(Reuters) – Real estate information provider CoStar Group (NASDAQ:) cut its annual revenue forecast on Tuesday, as high interest rates restrained spending and discouraged property buying.
Shares of CoStar, which competes with rival home-search sites like Zillow (NASDAQ:) and Redfin (NASDAQ:), were down 1.1% in extended trading.
The housing market has been one of the hardest hit by the U.S. Fed’s high interest rate regime since early 2022. Last year, existing home sales fell to their lowest levels since 1995, with the supply of homes for sale remaining tight.
Many homeowners are reluctant to sell because their current home loans are locked in at much lower rates, and buying another house would likely mean higher rates and added costs.
This limited inventory continues to keep house prices inflated.
The Washington, D.C.-based CoStar Group now expects annual revenue to be between $2.74 billion and $2.75 billion, compared to its prior expectations of $2.76 billion to $2.77 billion.
Analysts, on average, expected annual revenue of $2.77 billion, according to LSEG data.

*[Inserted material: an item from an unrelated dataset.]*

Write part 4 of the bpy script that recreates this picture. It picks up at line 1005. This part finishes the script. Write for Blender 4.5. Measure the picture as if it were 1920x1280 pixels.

The company expects third-quarter revenue to be between $692 million and $697 million, the mid-point of which is below
estimates of $703.5 million.
For the second-quarter ended June 30, CoStar’s revenue rose 12% to $678 million, compared with estimates of $677.2 million. It earned an adjusted profit per share of 15 cents, compared with average estimates of 9 cents per share.